■ **Your task**:
Beginning with the first line of the data below, extract each line up to and including the one containing "camo.rotation_euler = (R(90)". Copy them exactly and add nothing.

--- --- ---

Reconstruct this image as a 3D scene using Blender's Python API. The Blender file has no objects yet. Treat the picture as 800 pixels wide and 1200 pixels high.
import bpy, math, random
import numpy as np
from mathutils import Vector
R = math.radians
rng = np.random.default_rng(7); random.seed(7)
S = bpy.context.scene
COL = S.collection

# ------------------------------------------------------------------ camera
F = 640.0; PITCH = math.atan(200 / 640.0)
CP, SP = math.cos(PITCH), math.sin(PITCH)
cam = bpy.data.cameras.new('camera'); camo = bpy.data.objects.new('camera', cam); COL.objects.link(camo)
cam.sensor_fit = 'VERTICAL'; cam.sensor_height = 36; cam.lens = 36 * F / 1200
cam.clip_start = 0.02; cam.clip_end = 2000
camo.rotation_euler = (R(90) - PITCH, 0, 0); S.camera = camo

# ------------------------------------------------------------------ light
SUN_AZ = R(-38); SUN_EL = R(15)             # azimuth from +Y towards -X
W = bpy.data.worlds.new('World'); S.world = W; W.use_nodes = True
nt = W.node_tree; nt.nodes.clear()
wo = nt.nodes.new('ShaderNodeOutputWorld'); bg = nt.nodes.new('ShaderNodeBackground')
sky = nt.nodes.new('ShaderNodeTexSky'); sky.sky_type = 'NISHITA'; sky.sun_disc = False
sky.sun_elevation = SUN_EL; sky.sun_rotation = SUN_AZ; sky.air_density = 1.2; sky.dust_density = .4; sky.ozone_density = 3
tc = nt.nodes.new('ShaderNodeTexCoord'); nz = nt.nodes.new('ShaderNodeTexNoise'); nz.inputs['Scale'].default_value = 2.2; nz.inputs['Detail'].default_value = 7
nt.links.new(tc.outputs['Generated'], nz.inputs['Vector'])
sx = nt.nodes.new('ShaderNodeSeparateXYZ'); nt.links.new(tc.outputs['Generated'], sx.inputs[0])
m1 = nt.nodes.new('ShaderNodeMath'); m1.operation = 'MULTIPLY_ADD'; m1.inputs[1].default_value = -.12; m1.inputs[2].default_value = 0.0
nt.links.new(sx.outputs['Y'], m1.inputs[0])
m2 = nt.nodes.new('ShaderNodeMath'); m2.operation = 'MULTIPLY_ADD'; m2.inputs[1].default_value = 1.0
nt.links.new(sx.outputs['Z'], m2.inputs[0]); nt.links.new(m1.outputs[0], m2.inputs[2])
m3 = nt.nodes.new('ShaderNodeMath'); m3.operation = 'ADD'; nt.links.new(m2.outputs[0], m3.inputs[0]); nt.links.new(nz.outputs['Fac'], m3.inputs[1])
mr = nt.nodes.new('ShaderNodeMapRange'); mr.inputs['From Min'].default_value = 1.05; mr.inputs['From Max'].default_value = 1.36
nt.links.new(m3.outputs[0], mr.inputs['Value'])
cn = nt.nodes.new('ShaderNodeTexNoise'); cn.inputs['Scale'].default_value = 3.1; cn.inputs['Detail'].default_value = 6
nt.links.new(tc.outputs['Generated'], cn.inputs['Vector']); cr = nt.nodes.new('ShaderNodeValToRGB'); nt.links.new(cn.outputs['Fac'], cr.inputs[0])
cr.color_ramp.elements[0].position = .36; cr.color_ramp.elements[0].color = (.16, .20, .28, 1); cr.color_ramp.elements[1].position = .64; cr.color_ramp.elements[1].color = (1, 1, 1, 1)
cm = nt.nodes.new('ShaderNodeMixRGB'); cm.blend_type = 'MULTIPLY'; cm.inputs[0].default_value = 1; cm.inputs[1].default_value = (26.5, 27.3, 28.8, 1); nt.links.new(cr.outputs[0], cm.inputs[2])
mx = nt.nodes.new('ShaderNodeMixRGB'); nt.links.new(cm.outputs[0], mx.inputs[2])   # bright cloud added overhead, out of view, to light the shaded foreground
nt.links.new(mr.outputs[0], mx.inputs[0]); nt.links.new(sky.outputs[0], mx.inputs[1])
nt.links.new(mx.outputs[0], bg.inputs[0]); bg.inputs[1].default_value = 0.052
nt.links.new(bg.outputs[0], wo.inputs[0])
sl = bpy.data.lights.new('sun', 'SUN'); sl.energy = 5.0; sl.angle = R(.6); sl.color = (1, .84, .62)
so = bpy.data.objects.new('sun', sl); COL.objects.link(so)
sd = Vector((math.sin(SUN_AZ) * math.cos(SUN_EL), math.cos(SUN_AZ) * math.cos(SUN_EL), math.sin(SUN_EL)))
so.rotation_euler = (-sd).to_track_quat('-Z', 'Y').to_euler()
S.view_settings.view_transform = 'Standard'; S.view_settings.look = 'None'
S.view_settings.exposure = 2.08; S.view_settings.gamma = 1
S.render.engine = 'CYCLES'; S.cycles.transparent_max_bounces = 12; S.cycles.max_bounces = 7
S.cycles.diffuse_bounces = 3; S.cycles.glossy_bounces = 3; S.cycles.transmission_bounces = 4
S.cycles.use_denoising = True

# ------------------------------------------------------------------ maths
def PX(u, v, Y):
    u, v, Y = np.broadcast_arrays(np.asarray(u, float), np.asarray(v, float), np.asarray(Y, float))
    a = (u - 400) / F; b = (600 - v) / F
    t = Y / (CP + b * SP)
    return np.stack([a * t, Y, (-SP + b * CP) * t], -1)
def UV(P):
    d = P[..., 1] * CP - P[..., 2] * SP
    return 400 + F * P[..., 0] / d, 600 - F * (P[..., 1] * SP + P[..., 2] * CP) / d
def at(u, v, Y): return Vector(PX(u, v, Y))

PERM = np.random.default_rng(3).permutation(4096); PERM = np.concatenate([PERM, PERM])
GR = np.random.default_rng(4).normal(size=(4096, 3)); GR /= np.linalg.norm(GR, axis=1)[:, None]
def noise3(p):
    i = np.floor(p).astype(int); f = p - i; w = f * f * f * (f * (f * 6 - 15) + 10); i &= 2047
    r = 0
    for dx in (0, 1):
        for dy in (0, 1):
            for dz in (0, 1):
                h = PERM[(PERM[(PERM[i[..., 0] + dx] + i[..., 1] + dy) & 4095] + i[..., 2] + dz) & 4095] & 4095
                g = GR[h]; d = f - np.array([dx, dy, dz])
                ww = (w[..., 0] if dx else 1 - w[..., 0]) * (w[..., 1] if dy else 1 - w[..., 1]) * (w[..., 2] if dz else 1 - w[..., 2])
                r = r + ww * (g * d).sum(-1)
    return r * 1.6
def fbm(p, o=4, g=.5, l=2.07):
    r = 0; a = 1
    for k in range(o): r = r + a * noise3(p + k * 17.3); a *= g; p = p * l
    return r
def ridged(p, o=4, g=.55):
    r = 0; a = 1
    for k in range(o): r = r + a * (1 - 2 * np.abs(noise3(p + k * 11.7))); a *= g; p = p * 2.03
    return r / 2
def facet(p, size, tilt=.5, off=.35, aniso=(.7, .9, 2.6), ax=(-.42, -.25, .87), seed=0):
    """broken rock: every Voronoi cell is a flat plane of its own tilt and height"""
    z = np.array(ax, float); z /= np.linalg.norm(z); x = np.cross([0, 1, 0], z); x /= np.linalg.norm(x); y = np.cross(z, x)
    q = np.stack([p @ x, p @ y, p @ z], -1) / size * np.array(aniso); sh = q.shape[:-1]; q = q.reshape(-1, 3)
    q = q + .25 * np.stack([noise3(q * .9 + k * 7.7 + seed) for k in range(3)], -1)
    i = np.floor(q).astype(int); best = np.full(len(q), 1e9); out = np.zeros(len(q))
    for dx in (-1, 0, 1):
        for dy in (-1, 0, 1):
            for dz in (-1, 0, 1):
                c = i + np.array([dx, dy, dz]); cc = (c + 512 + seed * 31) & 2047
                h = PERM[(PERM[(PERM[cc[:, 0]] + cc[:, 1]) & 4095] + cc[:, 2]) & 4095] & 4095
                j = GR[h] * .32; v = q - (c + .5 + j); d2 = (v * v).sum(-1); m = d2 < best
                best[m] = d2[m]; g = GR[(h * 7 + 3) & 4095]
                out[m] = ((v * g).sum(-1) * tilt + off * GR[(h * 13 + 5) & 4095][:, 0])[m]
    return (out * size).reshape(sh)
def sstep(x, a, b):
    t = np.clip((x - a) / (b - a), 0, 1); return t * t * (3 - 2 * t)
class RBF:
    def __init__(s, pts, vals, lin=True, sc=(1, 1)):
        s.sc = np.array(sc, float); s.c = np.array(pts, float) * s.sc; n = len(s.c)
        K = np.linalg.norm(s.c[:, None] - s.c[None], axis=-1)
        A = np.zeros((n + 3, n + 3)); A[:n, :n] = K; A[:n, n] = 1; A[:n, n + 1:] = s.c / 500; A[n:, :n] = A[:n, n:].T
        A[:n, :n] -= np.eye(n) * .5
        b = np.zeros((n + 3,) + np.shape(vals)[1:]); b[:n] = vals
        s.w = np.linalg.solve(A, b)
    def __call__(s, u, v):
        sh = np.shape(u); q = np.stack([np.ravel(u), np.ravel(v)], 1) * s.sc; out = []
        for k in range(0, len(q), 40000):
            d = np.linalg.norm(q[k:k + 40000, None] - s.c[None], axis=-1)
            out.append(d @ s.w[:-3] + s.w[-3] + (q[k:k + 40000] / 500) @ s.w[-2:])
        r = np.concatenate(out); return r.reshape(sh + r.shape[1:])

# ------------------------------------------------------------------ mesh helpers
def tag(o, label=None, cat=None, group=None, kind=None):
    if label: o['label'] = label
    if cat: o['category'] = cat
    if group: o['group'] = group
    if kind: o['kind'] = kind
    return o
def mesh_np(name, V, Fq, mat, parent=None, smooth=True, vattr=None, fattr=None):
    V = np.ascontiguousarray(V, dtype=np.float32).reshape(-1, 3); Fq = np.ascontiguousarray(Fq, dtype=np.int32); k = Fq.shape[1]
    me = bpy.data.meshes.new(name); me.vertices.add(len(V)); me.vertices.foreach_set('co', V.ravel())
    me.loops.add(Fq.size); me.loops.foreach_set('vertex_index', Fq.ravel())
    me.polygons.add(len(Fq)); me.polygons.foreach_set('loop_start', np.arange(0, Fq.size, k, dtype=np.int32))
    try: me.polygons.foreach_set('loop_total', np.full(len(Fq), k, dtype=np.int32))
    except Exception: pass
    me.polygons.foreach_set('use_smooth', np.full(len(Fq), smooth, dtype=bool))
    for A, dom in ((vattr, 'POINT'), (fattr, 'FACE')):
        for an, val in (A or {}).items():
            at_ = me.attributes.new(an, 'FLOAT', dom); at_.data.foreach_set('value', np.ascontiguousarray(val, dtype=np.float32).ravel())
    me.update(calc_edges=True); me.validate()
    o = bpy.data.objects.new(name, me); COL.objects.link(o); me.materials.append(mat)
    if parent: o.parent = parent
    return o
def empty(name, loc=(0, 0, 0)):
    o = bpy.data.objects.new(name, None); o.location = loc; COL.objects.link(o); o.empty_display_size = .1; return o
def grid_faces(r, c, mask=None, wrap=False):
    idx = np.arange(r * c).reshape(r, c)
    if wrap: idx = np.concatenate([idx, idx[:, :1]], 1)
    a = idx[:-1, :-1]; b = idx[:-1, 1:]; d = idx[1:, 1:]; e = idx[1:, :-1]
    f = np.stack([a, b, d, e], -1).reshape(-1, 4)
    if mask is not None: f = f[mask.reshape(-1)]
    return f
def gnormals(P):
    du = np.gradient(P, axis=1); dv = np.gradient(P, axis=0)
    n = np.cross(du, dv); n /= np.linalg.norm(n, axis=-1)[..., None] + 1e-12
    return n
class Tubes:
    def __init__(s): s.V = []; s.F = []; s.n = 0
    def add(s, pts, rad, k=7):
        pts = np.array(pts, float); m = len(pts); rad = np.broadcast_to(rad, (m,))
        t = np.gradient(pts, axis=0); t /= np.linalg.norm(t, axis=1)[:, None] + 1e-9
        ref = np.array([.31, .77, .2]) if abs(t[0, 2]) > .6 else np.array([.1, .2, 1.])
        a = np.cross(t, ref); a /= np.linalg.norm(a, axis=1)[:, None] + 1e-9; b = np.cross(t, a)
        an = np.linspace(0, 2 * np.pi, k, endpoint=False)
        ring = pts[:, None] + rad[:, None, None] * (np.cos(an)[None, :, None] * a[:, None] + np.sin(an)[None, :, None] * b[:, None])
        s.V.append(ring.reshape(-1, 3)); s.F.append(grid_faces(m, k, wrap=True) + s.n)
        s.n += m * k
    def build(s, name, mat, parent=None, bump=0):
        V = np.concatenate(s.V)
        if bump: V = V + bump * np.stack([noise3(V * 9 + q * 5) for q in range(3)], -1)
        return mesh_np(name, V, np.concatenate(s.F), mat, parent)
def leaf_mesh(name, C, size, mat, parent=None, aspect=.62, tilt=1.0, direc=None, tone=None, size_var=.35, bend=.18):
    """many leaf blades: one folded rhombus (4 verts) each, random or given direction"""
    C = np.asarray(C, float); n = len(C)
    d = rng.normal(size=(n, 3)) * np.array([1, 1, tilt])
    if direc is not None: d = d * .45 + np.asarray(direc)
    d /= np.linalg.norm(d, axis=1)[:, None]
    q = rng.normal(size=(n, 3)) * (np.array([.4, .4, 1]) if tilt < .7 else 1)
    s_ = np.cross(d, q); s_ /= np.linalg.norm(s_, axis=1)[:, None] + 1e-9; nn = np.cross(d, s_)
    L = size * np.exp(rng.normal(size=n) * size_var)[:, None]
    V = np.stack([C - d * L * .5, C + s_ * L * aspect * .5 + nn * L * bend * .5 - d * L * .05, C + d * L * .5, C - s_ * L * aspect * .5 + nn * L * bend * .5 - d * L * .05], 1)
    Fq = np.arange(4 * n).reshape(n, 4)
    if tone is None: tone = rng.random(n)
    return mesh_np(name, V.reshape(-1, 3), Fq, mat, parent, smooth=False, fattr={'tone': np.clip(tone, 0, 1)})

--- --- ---

■ **Correct answer**:
Reconstruct this image as a 3D scene using Blender's Python API. The Blender file has no objects yet. Treat the picture as 800 pixels wide and 1200 pixels high.
import bpy, math, random
import numpy as np
from mathutils import Vector
R = math.radians
rng = np.random.default_rng(7); random.seed(7)
S = bpy.context.scene
COL = S.collection

# ------------------------------------------------------------------ camera
F = 640.0; PITCH = math.atan(200 / 640.0)
CP, SP = math.cos(PITCH), math.sin(PITCH)
cam = bpy.data.cameras.new('camera'); camo = bpy.data.objects.new('camera', cam); COL.objects.link(camo)
cam.sensor_fit = 'VERTICAL'; cam.sensor_height = 36; cam.lens = 36 * F / 1200
cam.clip_start = 0.02; cam.clip_end = 2000
camo.rotation_euler = (R(90) - PITCH, 0, 0); S.camera = camo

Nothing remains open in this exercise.